Article ID | Journal | Published Year | Pages | File Type |
---|---|---|---|---|
649450 | Applied Thermal Engineering | 2007 | 17 Pages |
The design and performance of a solar (and/or natural gas) powered adsorption (desiccant-vapor) heat pump for residential cooling (and heating) is described. The entire system is modeled and analyzed: adsorption heat pump itself, ice thermal storage reservoir, and solar collectors. The adsorption heat pump embodies patent pending improvements to the state-of-the-art which elevate coefficient of performance for cooling from a maximum of 1.2 reported in the literature to a conservatively predicted minimum of 1.5. The adsorption device utilizes economical, robust configurations (shell-and-tube) and components (helical annular finned tubes, multi-lumen tubes) commonly employed in heat exchangers in a manner heretofore untried, as well as other enhancements (metal wool to diffuse heat throughout the adsorbent).

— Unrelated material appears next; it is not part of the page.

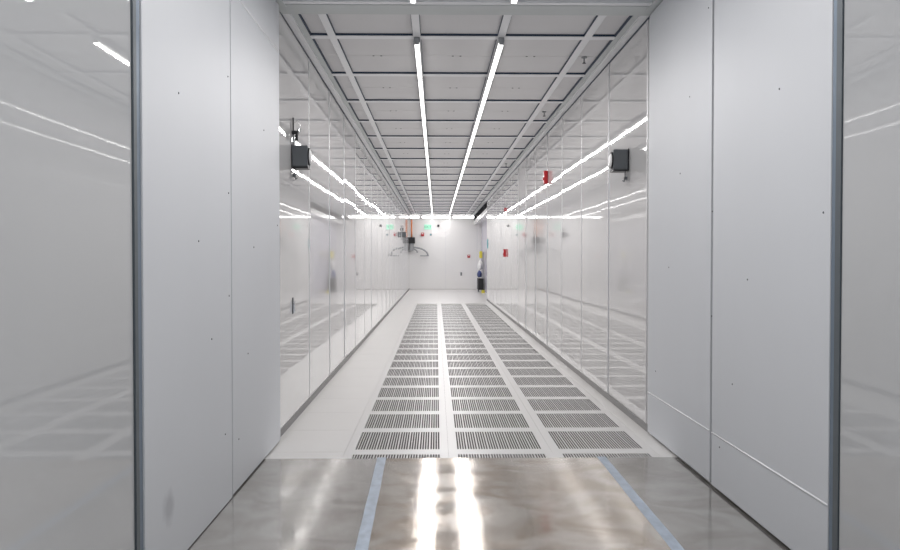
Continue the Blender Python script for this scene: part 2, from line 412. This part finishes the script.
# ------------------------------------------------------------------ wall boxes, alarms, signs
def sensor(name_label, X, s, y, z, group='wall sensor boxes', top=False, bottom=True):
    """grey box on the wall; s = +1 sticks out towards +x"""
    t = thing('sensor_box', name_label, 'sensor', (X, y, z), group)
    w = .108
    lo, hi = sorted((s*.004, s*w))
    obj('case', B((lo, hi, 0, .118, .012, .154)), M['dgrey'], t, bevel=.004)
    lo, hi = sorted((0, s*.004)); obj('wall_plate', B((lo, hi, -.006, .124, .004, .160)), M['black'], t)
    lo, hi = sorted((s*.012, s*(w+.002))); obj('bottom_lip', B((lo, hi, .004, .112, 0, .012)), M['black'], t)
    bm = bmesh.new(); cyl(bm, (s*w, .059, .083), (s*(w+.010), .059, .083), .060, 28); obj('dial_rim', bm, M['black'], t)
    bm = bmesh.new(); cyl(bm, (s*(w+.008), .059, .083), (s*(w+.018), .059, .083), .050, 28, .036)
    obj('lens', bm, M['white'], t, smooth=False, label='pale round lens')
    if bottom:
        bm = bmesh.new(); tube(bm, [(s*.012, .06, .0), (s*.012, .06, -.05), (s*.018, .06, -.07), (s*.03, .06, -.06)], .004)
        box(bm, *sorted((s*.0, s*.02)), .05, .07, -.055, -.035); obj('cable_plug', bm, M['dgrey'], t)
    if top:
        bm = bmesh.new(); cyl(bm, (s*.008, .03, .15), (s*.008, .03, .345), .005, 10); obj('conduit', bm, M['black'], t)
        bm = B((*sorted((s*.0, s*.045)), .015, .045, .232, .256), (*sorted((s*.026, s*.042)), .018, .042, .19, .235))
        obj('clamp', bm, M['black'], t, bevel=.003)
        bm = bmesh.new(); tube(bm, [(s*.012, .03, .31), (s*.04, .03, .325), (s*.055, .03, .29), (s*.045, .03, .255)], .005)
        cyl(bm, (s*.046, .03, .25), (s*.046, .03, .27), .013, 12); obj('hook', bm, M['chrome'], t)
        bm = bmesh.new(); cyl(bm, (s*.016, .03, .16), (s*.016, .03, .225), .009, 12); obj('socket', bm, M['chrome'], t)
    return t
sensor('dark grey wall box with round lens and black conduit, nearest on the left wall', XL, 1, 5.51, 1.735, top=True)
sensor('dark grey wall box with round lens on the near part of the right wall', XR, -1, 5.73, 1.742)
sensor('small dark wall box far down the left wall near the end', XL, 1, 23.1, 1.735, top=True)
# latch on the left wall
t = thing('latch', 'small oblong metal latch low on the left wall below the grey box', 'latch', (XL, 5.54, .80))
obj('latch_plate', B((0, .004, -.02, .02, -.055, .055)), M['dgrey'], t, bevel=.002)
bm = bmesh.new(); cyl(bm, (.004, 0, .02), (.018, 0, .02), .010, 14); obj('latch_knob', bm, M['chrome'], t)
obj('latch_lever', B((.006, .014, -.006, .006, -.045, .01)), M['chrome'], t)
# alarms
def alarm(label, loc, s, h, w=.08, d=.045, axis='x'):
    t = thing('fire_alarm', label, 'alarm', loc)
    if axis == 'x':
        f = lambda a, b, y0, y1, z0, z1: (*sorted((s*a, s*b)), y0, y1, z0, z1)
    else:
        f = lambda a, b, y0, y1, z0, z1: (y0, y1, -b, -a, z0, z1)
    obj('case', B(f(0, d, -w/2, w/2, -h/2, h/2)), M['red'], t, bevel=.004)
    obj('front_panel', B(f(d, d+.004, -w*.3, w*.3, h*.08, h*.34)), M['white'], t)
    obj('pull_bar', B(f(d, d+.012, -w*.28, w*.28, -h*.2, -h*.08)), M['red'], t)
    return t
alarm('red fire alarm box high on the right wall', (XR, 9.94, 2.12), -1, .16)
alarm('red manual alarm box at shoulder height on the right wall', (XR, 15.9, 1.235), -1, .155)
a = alarm('tiny red alarm lamp with wire hook high on the right wall', (XR, 15.9, 2.09), -1, .07, .05, .03)
bm = bmesh.new(); tube(bm, [(-.01, 0, .03), (-.02, 0, .10), (-.03, 0, .13)], .006); obj('wire_hook', bm, M['mgrey'], a)
alarm('red alarm box on the end wall beside the green sign', (-.50, DE, 2.01), 1, .13, .11, .04, 'y')
alarm('red alarm box on the end wall at its right edge', (1.185, DE, 1.215), 1, .11, .10, .04, 'y')
# exit sign
t = thing('exit_sign', 'small pale green exit sign high on the end wall', 'sign', (-.305, DE-.002, 2.28))
obj('sign_panel', B((-.13, .13, -.03, 0, -.09, .09)), M['exitg'], t, bevel=.004)
cu = bpy.data.curves.new('lettering', 'FONT'); cu.body = 'EXIT'; cu.size = .125; cu.align_x = 'CENTER'; cu.align_y = 'CENTER'; cu.extrude = .002
cu.materials.append(M['exitt'])
tmp = bpy.data.objects.new('tmp', cu); COL.objects.link(tmp); bpy.context.view_layer.update()
me = bpy.data.meshes.new_from_object(tmp.evaluated_get(bpy.context.evaluated_depsgraph_get())); bpy.data.objects.remove(tmp)
me.materials.clear(); me.materials.append(M['exitt'])
lt = bpy.data.objects.new('lettering', me); COL.objects.link(lt); lt.parent = t; lt.location = (0, -.033, 0); lt.rotation_euler = (math.pi/2, 0, 0)
# dome camera, teal indicator, pull handle on the end wall
t = thing('dome_camera', 'small black dome camera on the end wall right of the green sign', 'camera', (.075, DE, 2.33))
obj('camera_base', B((-.04, .04, -.02, 0, -.04, .04)), M['black'], t, bevel=.005)
bm = bmesh.new(); bmesh.ops.create_uvsphere(bm, u_segments=16, v_segments=10, radius=.036, matrix=Matrix.Translation((0, -.03, 0))); obj('dome', bm, M['black'], t, smooth=True)
t = thing('indicator_button', 'tiny teal button under the green sign on the end wall', 'button', (-.20, DE, 2.0))
obj('button_plate', B((-.035, .035, -.012, 0, -.035, .035)), M['mgrey'], t)
bm = bmesh.new(); cyl(bm, (0, -.012, 0), (0, -.03, 0), .024, 14); obj('button_cap', bm, M['teal'], t)
t = thing('pull_handle', 'small grey handle low on the right half of the end wall', 'handle', (.91, DE, .57))
obj('handle_plate', B((-.03, .03, -.008, 0, -.06, .06)), M['mgrey'], t)
bm = bmesh.new(); tube(bm, [(0, -.008, .045), (0, -.045, .035), (0, -.045, -.035), (0, -.008, -.045)], .008); obj('grip', bm, M['dgrey'], t)
# curved extraction arm on the left wall close to the end wall
t = thing('curved_arm_fixture', 'black wall box with curved grey arms and an orange riser in the far left corner', 'fixture', (XL, 29.3, 0))
obj('junction_box', B((0, .21, -.1, .19, 1.68, 1.90)), M['black'], t, bevel=.01)
obj('bracket', B((.02, .16, -.07, .19, 1.42, 1.68)), M['mgrey'], t, bevel=.01)
bm = bmesh.new(); cyl(bm, (.09, 0, 1.90), (.09, 0, 2.54), .028, 12); obj('riser_pipe', bm, M['orange'], t, smooth=True, label='orange vertical riser pipe')
bm = bmesh.new(); tube(bm, [(  .10+.58*math.sin(a), 0, 1.25+.29*math.cos(a)) for a in [i*math.pi/2/10 for i in range(11)]], .030, 10); obj('outer_arm', bm, M['mgrey'], t, smooth=True)
bm = bmesh.new(); tube(bm, [(.08+.22*math.sin(a), 0, 1.34+.15*math.cos(a)) for a in [i*math.pi/2/10 for i in range(11)]], .026, 10); obj('inner_arm', bm, M['mgrey'], t, smooth=True)
obj('arm_foot', B((.40, .72, -.05, .05, 1.215, 1.25)), M['mgrey'], t, bevel=.006)
# teal sign near the recess
t = tag(obj('teal_sign', B((XR-.008, XR, 21.35, 21.65, 1.40, 1.64)), M['teal']), 'narrow teal sign on the right wall just before the recess', 'sign')
# trolley in the recess with things on it
t = thing('equipment_trolley', 'narrow black trolley standing in the recess at the far right', 'trolley', (1.50, 27.6, 0))
obj('cabinet', B((-.09, .10, -.35, .35, .07, .46)), M['black'], t, bevel=.01)
for sx in (-.06, .07):
    for sy in (-.28, .28):
        bm = bmesh.new(); cyl(bm, (sx-.012, sy, .035), (sx+.012, sy, .035), .035, 14); obj('wheel', bm, M['dgrey'], t)
bm = bmesh.new()
for sy in (-.32, .32): cyl(bm, (.09, sy, .46), (.09, sy, 1.36), .012, 8)
for z in (.95, 1.34): cyl(bm, (.09, -.32, z), (.09, .32, z), .012, 8)
obj('push_frame', bm, M['mgrey'], t)
def bag(label, loc, sc, m, name='cloth_bag'):
    bm = bmesh.new(); bmesh.ops.create_icosphere(bm, subdivisions=3, radius=1)
    for v in bm.verts:
        k = 1+.10*math.sin(5*v.co.x+3*v.co.z)*math.cos(4*v.co.y)
        v.co = Vector((v.co.x*k*sc[0], v.co.y*k*sc[1], max(v.co.z, -.8)*sc[2]*k))
    o = obj(name, bm, m, smooth=True); o.location = loc; return tag(o, label, 'bag')
bag('dark blue cloth bag on the black trolley in the recess', (1.47, 27.4, .60), (.08, .25, .13), M['blue'])
bag('white sack resting on the blue bag of the far trolley', (1.50, 27.5, .90), (.085, .27, .18), M['white'], 'white_sack')
t = tag(obj('yellow_vest', B((-.05, .05, -.2, .0, 1.14, 1.38)), M['yellow'], bevel=.03), 'yellow vest hanging over the frame of the far trolley', 'vest'); t.location = (1.50, 27.3, 0)
bm = bmesh.new(); cyl(bm, (0, 0, 0), (0, 0, .10), .055, 16, .05); bmesh.ops.translate(bm, verts=bm.verts, vec=(0, 0, 0))
o = tag(obj('yellow_pail', bm, M['yellow'], smooth=False), 'small yellow pail on the floor of the recess before the trolley', 'pail'); o.location = (1.54, 26.5, 0)
bm = bmesh.new(); cyl(bm, (0, 0, .10), (0, 0, .115), .055, 16); obj('pail_lid', bm, M['black'], o)
# sprinklers
for k, (x, y) in enumerate([(1.165, 6.38), (1.165, 8.74), (1.165, 13.5)]):
    t = thing('sprinkler_head', ['small dark sprinkler head nearest to the crossbeam in the right ceiling strip', 'small dark sprinkler head further along, second in the right ceiling strip',
                                 'small dark sprinkler head farthest away in the right ceiling strip'][k], 'sprinkler', (x, y, ZP), 'sprinklers in the right ceiling strip')
    bm = bmesh.new(); cyl(bm, (0, 0, -.045), (0, 0, 0), .006, 10); obj('stem', bm, M['mgrey'], t)
    bm = bmesh.new(); cyl(bm, (0, 0, -.010), (0, 0, 0), .022, 14); obj('escutcheon', bm, M['mgrey'], t)
    bm = bmesh.new(); cyl(bm, (0, 0, -.052), (0, 0, -.046), .016, 10, .012); obj('deflector', bm, M['dgrey'], t)

# ------------------------------------------------------------------ light, camera
M['lamp'].cycles.emission_sampling = 'NONE'; M['lampend'].cycles.emission_sampling = 'NONE'
M['exitg'].cycles.emission_sampling = 'NONE'
def area(name, loc, sx, sy, rad, rot=(0, 0, 0)):
    l = bpy.data.lights.new(name, 'AREA'); l.shape = 'RECTANGLE'; l.size = sx; l.size_y = sy
    l.energy = rad*math.pi*sx*sy; l.color = (1, .978, .975)
    o = bpy.data.objects.new(name, l); COL.objects.link(o); o.location = loc; o.rotation_euler = rot
ya, yb = c0-.013, c0-.025+cp*20-.024
for x in XBARS[1:3]:
    area('tube_light', (x, (ya+yb)/2, LZ-.0156), .030, yb-ya, RAD)
    area('tube_light', (x, (4.85+4.86-cp*6)/2, LZ-.0156), .030, cp*6-.03, RAD)
for x0, x1 in ((XL+.02, -.61), (-.51, .51), (.61, 1.60)):
    area('end_light', ((x0+x1)/2, DE-.0606, 2.640), x1-x0, .06, 6, (math.pi/2, 0, 0))

w = bpy.data.worlds.new('World'); S.world = w; w.use_nodes = True
w.node_tree.nodes['Background'].inputs[0].default_value = (.70, .82, 1.0, 1)
w.node_tree.nodes['Background'].inputs[1].default_value = .55
cam = bpy.data.cameras.new('Camera'); co = bpy.data.objects.new('Camera', cam); COL.objects.link(co)
cam.sensor_width = 36; cam.lens = 36*808.5/900; cam.clip_start = .05; cam.clip_end = 200
co.location = (0, 0, ZE); co.rotation_euler = (math.pi/2-.0199, 0, -.0170)
S.camera = co
S.view_settings.view_transform = 'Standard'; S.view_settings.look = 'None'; S.view_settings.exposure = 0
S.cycles.max_bounces = 14; S.cycles.diffuse_bounces = 6; S.cycles.glossy_bounces = 7
S.cycles.use_denoising = True; S.cycles.sample_clamp_indirect = 5; S.cycles.caustics_reflective = False; S.cycles.caustics_refractive = False
S.cycles.use_adaptive_sampling = False; S.cycles.denoising_prefilter = "ACCURATE"; S.cycles.use_light_tree = True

The vessel is all aluminum and the adsorbent-refrigerant pair is carbon-ammonia. The ice reservoir provides 24 h cooling. Two types of solar collector are determined to be satisfactory at the selected operating temperature of 170 °C: (1) compound parabolic concentrator with high concentration ratio (10+) and automatic tilt adjustment, and (2) evacuated (0.001 atm) flat panel, similar to atmospheric pressure versions employed for domestic water heating.